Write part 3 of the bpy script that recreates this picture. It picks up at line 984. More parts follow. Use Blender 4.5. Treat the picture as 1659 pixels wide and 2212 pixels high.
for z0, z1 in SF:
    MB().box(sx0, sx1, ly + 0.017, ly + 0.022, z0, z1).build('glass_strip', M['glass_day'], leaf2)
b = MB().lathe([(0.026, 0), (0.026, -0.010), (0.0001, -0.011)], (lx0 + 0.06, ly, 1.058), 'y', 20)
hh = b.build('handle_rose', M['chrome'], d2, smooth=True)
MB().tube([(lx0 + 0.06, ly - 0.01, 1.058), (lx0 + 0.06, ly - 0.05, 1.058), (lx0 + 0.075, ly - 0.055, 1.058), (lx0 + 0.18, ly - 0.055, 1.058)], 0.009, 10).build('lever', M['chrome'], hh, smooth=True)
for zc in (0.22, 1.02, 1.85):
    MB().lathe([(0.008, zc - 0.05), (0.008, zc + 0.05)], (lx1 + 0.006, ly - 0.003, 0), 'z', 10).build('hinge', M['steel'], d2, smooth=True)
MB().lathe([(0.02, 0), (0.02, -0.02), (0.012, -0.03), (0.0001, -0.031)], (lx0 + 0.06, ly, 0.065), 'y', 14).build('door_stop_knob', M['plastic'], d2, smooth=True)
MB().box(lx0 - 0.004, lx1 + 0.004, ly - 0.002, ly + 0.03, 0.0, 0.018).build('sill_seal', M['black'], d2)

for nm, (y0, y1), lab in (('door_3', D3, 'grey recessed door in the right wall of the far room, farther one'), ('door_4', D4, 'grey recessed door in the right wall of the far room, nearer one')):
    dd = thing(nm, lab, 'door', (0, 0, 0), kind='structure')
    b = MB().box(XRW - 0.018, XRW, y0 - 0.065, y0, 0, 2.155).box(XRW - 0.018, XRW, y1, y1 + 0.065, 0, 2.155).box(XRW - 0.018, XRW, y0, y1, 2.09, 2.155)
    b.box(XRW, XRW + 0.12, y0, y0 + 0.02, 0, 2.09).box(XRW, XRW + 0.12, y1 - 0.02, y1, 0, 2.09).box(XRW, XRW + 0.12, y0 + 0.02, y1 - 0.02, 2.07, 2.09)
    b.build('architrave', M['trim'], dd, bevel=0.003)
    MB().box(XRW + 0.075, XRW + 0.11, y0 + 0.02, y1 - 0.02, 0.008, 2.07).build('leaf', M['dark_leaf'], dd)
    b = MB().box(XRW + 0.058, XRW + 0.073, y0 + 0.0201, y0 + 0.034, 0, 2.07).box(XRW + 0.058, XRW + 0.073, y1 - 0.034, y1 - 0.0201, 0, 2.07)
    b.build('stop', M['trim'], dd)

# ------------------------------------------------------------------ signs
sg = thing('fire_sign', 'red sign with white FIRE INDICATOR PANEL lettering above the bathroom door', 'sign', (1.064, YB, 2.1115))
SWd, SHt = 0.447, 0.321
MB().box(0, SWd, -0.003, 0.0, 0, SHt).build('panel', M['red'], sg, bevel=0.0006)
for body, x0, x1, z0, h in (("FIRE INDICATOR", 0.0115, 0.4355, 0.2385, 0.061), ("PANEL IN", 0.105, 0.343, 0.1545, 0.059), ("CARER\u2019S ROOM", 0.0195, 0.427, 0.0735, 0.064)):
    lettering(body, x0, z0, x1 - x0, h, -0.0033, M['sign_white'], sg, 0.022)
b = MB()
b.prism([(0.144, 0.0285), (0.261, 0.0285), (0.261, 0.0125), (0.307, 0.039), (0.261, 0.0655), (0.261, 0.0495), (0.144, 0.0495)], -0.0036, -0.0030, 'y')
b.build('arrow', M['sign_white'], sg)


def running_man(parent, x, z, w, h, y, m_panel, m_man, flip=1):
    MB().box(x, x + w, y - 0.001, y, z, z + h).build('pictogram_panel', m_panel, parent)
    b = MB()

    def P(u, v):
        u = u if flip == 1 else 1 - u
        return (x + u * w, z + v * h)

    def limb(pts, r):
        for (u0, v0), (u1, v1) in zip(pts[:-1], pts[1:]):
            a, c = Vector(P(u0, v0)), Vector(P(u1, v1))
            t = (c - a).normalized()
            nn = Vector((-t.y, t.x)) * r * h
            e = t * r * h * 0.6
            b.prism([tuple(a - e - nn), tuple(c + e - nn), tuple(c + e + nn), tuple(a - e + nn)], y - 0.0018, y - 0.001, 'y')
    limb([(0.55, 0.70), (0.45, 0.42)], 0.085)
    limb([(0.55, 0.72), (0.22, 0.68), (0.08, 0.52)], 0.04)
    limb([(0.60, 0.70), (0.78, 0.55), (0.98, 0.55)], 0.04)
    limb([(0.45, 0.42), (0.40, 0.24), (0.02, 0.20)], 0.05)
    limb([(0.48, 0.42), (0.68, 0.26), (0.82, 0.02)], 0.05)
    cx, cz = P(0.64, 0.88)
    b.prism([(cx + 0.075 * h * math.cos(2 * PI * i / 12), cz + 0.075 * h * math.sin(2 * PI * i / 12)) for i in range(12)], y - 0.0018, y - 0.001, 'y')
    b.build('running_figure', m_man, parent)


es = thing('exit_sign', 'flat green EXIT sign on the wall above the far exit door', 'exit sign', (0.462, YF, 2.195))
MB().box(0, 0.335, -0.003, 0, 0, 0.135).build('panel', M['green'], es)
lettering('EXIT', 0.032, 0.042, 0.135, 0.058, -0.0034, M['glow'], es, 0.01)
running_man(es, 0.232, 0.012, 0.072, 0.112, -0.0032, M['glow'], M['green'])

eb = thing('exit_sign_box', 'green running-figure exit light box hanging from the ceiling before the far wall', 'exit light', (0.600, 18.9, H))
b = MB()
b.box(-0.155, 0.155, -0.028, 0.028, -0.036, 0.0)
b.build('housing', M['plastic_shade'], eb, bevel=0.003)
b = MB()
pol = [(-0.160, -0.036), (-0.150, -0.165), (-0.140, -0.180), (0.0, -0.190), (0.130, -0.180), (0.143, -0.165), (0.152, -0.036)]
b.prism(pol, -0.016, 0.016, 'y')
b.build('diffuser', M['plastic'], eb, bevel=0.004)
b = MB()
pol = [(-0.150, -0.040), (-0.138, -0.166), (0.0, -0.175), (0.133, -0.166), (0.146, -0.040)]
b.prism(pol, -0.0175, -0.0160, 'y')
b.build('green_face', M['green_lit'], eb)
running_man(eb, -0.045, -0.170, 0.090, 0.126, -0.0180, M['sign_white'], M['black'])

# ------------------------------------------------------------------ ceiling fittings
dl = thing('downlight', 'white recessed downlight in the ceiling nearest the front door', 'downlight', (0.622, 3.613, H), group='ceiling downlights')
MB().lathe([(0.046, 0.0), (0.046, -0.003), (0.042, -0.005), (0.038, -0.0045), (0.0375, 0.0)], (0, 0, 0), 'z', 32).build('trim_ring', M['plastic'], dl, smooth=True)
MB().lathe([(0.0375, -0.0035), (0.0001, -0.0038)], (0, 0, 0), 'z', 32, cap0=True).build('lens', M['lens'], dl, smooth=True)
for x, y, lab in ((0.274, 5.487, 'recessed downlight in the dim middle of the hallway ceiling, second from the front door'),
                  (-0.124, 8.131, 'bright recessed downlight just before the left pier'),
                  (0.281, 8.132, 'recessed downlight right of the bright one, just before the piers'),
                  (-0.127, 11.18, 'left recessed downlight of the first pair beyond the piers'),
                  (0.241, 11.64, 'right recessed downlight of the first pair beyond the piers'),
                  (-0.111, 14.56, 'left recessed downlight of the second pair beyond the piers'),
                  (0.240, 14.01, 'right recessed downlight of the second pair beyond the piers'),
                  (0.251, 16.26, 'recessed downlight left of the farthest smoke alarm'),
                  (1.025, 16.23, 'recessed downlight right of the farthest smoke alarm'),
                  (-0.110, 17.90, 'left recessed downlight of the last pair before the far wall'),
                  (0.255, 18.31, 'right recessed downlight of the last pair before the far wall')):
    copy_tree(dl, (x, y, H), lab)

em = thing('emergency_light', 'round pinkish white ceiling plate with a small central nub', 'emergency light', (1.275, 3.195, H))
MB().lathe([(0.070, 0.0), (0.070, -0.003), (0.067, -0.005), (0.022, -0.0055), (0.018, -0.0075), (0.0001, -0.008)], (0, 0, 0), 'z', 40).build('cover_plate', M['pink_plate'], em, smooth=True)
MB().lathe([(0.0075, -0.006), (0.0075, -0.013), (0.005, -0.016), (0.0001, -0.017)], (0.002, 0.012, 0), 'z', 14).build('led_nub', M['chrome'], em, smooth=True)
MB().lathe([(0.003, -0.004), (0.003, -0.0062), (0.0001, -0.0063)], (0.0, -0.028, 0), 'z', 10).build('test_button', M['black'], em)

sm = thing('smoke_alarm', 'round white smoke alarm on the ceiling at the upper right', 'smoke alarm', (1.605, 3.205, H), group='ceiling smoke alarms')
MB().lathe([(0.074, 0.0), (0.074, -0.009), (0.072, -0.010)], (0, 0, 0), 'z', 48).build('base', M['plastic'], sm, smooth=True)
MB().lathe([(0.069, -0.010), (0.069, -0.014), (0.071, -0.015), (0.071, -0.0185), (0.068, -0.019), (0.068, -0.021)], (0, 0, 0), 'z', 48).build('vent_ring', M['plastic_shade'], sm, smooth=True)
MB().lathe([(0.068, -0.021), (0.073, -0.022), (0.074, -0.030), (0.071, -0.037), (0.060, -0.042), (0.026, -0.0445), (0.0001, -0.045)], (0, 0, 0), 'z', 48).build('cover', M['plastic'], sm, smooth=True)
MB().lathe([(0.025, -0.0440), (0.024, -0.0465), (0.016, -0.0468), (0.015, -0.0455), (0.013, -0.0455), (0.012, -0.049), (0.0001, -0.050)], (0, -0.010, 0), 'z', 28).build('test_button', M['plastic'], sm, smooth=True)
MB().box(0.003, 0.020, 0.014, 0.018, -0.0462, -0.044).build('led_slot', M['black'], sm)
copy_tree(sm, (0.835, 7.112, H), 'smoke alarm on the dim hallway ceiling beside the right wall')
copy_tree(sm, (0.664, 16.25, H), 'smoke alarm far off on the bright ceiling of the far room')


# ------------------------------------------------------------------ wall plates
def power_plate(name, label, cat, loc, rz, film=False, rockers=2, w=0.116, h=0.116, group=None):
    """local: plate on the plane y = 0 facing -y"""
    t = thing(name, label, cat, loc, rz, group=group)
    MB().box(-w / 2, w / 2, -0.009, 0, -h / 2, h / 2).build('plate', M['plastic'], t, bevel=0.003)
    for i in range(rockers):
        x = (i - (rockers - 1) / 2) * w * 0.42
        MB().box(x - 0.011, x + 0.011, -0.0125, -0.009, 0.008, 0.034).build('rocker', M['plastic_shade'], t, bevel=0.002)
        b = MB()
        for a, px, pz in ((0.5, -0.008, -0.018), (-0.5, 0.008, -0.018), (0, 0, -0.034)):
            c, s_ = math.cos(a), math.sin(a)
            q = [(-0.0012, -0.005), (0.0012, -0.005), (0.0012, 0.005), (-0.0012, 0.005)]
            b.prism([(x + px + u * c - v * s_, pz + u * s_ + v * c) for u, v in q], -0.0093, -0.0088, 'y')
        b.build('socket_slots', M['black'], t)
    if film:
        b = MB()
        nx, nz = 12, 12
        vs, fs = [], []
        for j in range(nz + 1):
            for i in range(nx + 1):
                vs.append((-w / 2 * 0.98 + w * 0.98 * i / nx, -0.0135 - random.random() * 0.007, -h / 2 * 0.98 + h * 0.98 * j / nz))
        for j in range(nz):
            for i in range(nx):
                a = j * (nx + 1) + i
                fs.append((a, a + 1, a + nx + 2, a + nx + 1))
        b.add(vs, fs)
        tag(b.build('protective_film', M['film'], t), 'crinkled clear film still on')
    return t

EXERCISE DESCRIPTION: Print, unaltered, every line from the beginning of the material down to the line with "MB().box(lx0 - 0.004, lx1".

RIGHT ANSWER:
Write part 3 of the bpy script that recreates this picture. It picks up at line 984. More parts follow. Use Blender 4.5. Treat the picture as 1659 pixels wide and 2212 pixels high.
for z0, z1 in SF:
    MB().box(sx0, sx1, ly + 0.017, ly + 0.022, z0, z1).build('glass_strip', M['glass_day'], leaf2)
b = MB().lathe([(0.026, 0), (0.026, -0.010), (0.0001, -0.011)], (lx0 + 0.06, ly, 1.058), 'y', 20)
hh = b.build('handle_rose', M['chrome'], d2, smooth=True)
MB().tube([(lx0 + 0.06, ly - 0.01, 1.058), (lx0 + 0.06, ly - 0.05, 1.058), (lx0 + 0.075, ly - 0.055, 1.058), (lx0 + 0.18, ly - 0.055, 1.058)], 0.009, 10).build('lever', M['chrome'], hh, smooth=True)
for zc in (0.22, 1.02, 1.85):
    MB().lathe([(0.008, zc - 0.05), (0.008, zc + 0.05)], (lx1 + 0.006, ly - 0.003, 0), 'z', 10).build('hinge', M['steel'], d2, smooth=True)
MB().lathe([(0.02, 0), (0.02, -0.02), (0.012, -0.03), (0.0001, -0.031)], (lx0 + 0.06, ly, 0.065), 'y', 14).build('door_stop_knob', M['plastic'], d2, smooth=True)
MB().box(lx0 - 0.004, lx1 + 0.004, ly - 0.002, ly + 0.03, 0.0, 0.018).build('sill_seal', M['black'], d2)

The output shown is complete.